▶ SET EXERCISE
Locate every line in the material below that has the word "script". Copy each of those lines.
--------------------------------
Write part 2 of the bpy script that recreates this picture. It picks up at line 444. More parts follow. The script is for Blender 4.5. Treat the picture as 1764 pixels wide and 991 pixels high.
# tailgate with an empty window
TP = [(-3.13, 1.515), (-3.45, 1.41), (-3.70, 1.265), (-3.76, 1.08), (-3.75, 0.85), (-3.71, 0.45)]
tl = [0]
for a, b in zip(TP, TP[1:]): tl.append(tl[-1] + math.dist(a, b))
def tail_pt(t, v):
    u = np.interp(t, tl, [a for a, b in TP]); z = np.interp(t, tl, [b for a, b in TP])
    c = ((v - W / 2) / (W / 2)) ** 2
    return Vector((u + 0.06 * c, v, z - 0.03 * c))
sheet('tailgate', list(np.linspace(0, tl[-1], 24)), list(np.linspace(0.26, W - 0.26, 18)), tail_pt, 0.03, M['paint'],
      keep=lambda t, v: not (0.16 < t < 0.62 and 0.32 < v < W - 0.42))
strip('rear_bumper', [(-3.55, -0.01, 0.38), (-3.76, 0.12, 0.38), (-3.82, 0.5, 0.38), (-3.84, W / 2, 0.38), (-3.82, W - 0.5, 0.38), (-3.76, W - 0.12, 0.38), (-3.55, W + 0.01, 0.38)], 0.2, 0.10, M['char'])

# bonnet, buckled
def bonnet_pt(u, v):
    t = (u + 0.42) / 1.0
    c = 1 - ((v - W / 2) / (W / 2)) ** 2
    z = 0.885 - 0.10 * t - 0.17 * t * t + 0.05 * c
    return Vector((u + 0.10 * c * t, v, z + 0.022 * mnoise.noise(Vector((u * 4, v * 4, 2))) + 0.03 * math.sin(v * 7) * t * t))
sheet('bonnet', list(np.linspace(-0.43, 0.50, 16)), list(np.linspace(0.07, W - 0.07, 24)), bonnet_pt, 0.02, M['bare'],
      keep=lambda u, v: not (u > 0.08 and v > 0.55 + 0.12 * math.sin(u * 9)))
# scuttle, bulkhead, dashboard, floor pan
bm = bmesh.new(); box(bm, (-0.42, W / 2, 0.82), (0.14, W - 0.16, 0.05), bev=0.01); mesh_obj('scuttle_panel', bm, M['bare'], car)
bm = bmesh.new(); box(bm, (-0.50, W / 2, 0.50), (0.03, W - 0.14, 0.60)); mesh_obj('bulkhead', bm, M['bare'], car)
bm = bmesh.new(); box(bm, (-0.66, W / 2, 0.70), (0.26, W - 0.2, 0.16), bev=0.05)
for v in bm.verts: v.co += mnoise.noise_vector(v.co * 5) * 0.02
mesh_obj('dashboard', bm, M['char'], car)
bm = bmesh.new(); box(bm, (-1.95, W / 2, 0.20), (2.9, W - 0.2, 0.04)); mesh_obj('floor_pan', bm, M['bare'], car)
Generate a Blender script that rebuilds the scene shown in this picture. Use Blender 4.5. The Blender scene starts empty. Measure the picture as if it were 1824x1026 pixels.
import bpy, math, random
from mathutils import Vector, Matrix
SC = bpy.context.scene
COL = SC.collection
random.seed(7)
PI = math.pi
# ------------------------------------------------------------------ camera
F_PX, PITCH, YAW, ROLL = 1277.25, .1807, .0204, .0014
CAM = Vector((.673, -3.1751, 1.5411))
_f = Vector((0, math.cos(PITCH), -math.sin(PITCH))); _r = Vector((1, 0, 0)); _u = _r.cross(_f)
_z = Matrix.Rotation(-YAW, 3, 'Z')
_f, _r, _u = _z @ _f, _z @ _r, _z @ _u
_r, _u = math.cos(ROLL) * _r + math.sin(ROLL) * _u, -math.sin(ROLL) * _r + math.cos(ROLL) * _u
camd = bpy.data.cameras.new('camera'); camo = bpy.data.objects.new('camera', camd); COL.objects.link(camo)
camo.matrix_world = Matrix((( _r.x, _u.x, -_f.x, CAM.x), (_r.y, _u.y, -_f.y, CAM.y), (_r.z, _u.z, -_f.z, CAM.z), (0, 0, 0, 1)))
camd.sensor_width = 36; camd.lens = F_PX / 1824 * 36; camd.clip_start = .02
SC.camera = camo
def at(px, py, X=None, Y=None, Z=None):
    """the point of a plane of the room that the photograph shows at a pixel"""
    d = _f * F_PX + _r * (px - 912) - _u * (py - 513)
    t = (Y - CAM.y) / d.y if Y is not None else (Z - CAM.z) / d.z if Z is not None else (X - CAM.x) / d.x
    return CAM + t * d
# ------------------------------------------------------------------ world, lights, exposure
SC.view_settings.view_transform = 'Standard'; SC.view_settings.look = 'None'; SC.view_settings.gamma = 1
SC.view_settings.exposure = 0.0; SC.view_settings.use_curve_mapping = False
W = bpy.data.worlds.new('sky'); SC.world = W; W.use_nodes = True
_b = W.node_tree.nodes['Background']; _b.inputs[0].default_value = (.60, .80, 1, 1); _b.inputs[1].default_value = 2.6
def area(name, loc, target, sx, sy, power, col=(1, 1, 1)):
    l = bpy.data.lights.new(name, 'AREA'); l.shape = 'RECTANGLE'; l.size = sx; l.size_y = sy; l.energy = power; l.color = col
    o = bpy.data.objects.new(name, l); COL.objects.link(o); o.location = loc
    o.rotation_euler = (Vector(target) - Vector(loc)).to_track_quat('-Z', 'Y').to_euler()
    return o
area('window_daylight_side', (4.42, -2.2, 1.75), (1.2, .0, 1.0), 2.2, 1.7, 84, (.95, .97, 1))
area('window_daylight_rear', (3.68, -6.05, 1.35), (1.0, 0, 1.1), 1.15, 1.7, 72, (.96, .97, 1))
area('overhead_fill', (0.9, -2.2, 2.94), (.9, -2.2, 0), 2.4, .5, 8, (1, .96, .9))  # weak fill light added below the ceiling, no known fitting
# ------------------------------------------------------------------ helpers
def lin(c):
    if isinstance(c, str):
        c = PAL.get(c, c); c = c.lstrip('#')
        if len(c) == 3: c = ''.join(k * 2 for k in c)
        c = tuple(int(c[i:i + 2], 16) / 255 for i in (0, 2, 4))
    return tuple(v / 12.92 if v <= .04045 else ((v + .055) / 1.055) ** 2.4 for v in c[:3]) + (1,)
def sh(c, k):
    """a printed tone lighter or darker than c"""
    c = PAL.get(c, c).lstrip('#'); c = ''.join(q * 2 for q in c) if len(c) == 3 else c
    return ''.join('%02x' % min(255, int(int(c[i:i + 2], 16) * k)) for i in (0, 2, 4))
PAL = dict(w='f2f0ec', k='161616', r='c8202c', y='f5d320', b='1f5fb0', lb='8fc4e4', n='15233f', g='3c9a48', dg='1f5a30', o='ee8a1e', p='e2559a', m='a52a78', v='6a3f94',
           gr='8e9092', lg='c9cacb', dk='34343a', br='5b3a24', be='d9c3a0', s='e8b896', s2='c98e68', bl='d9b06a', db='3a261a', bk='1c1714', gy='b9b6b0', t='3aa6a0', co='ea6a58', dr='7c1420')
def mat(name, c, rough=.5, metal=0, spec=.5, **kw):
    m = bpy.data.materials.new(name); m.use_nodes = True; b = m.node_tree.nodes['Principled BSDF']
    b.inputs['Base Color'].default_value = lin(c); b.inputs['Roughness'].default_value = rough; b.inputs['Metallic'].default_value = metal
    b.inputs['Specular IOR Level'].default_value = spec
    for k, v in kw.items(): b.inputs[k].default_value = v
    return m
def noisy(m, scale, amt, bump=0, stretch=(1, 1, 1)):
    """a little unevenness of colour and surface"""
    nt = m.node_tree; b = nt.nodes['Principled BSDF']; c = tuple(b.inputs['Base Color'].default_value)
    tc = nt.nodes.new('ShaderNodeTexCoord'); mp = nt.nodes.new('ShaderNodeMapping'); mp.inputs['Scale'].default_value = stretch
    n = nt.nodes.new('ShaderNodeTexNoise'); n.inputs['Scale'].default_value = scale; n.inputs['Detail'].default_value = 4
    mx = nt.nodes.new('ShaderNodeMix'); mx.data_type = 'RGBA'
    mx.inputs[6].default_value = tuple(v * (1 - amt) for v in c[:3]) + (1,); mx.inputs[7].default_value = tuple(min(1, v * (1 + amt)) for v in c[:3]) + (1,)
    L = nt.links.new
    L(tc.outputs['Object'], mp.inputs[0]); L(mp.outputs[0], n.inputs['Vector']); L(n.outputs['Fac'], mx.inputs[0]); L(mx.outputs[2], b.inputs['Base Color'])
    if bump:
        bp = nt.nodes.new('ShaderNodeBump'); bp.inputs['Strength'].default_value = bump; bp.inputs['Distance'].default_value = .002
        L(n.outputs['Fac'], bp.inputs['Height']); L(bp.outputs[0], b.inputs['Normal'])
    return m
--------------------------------
▶ FINAL ANSWER
Write part 2 of the bpy script that recreates this picture. It picks up at line 444. More parts follow. The script is for Blender 4.5. Treat the picture as 1764 pixels wide and 991 pixels high.
Generate a Blender script that rebuilds the scene shown in this picture. Use Blender 4.5. The Blender scene starts empty. Measure the picture as if it were 1824x1026 pixels.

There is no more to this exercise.